Rx-Caffe: Framework for evaluating and training Deep Neural Networks on Resistive Crossbars

Bio: Shubham Jain is currently a Ph.D. student in the School of Electrical and Computer Engineering, Purdue University. His research interests include exploring circuit and architectural techniques for emerging post-CMOS devices and computing paradigms such as spintronics, approximate computing, neuromorphic computing, and deep learning. He has a B.Tech (Hons.) degree in Electronics and Electrical Communication Engineering from the Indian Institute of Technology (IIT), Kharagpur, India, in 2012. After graduation, he worked for two years in Qualcomm, Bangalore, India. He also worked as a summer intern at IBM T.J Watson Research Center, Yorktown Heights, in 2017 and 2018. He is a recipient of Mitacs Globalink scholarship from Mitacs, in 2011. He was awarded the Andrews Fellowship from Purdue University, in 2014. He is also a recipient of the best paper award in DAC, 2018. 

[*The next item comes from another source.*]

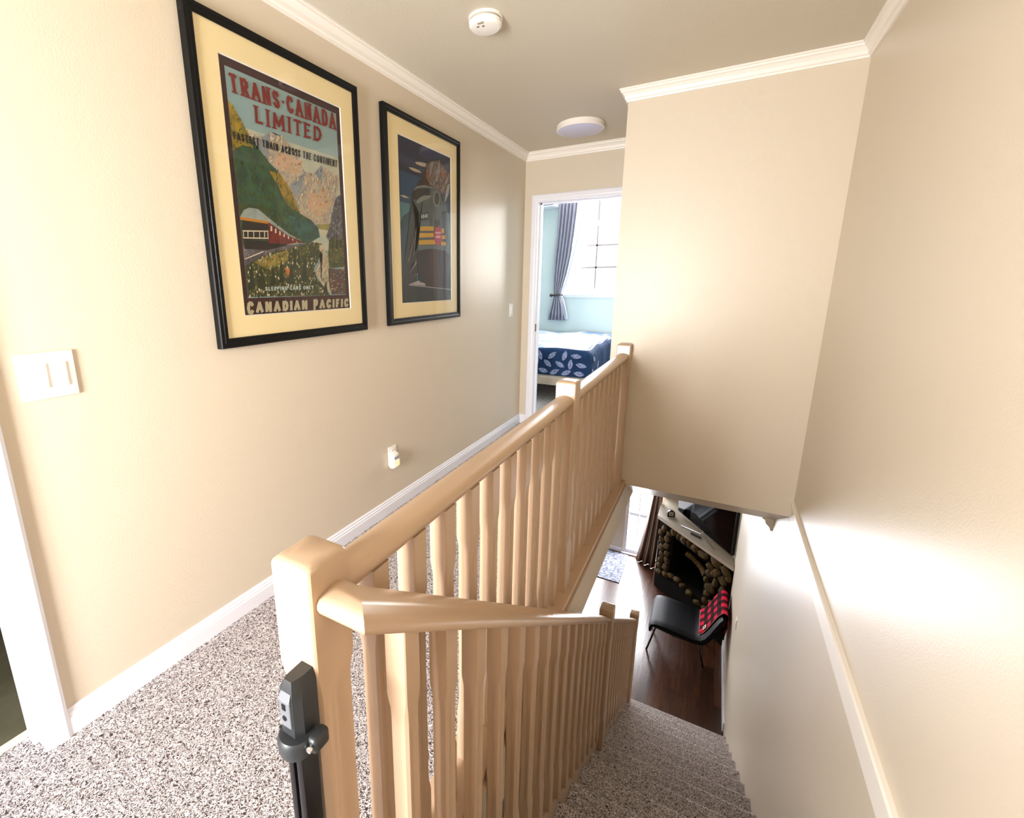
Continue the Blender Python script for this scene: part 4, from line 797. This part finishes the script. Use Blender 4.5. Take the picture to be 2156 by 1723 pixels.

Abstract: Deep Neural Networks (DNNs) are widely used to perform machine learning tasks in speech, image, and natural language processing. The high computation and storage demands of DNNs have led to a need for energy-efficient implementations. Resistive crossbar systems have emerged as promising candidates due to their ability to compactly and efficiently realize the primitive DNN operation, viz., vector-matrix multiplication. However, in practice, the functionality of resistive crossbars may deviate considerably from the ideal abstraction due to the device and circuit level non-idealities such as driver resistance, sensing resistance, sneak paths, and interconnect parasitics. Although DNNs are somewhat tolerant to errors in their computations, it is still essential to evaluate the impact of errors introduced due to crossbar non-idealities on DNN accuracy. Unfortunately, device and circuit-level models are not feasible to use in the context of large-scale DNNs with 2.6-15.5 billion synaptic connections.

In this work, we present a fast and accurate simulation framework to enable training and evaluation of large-scale DNNs on resistive crossbar based hardware fabrics. We propose a Fast Crossbar Model (FCM) that accurately captures the errors arising due to non-idealities while being five orders of magnitude faster than circuit simulation. We develop Rx-Caffe, an enhanced version of the popular Caffe machine learning software framework to train and evaluate DNNs on crossbars. We use Rx-Caffe to evaluate large-scale image recognition DNNs designed for the ImageNet dataset. Our experiments reveal that crossbar non-idealities can significantly degrade DNN accuracy by 9.6%-32%. To the best of our knowledge, this work is the first evaluation of the accuracy for large-scale DNNs on resistive crossbars and highlights the need for further efforts to address the impact of non-idealities.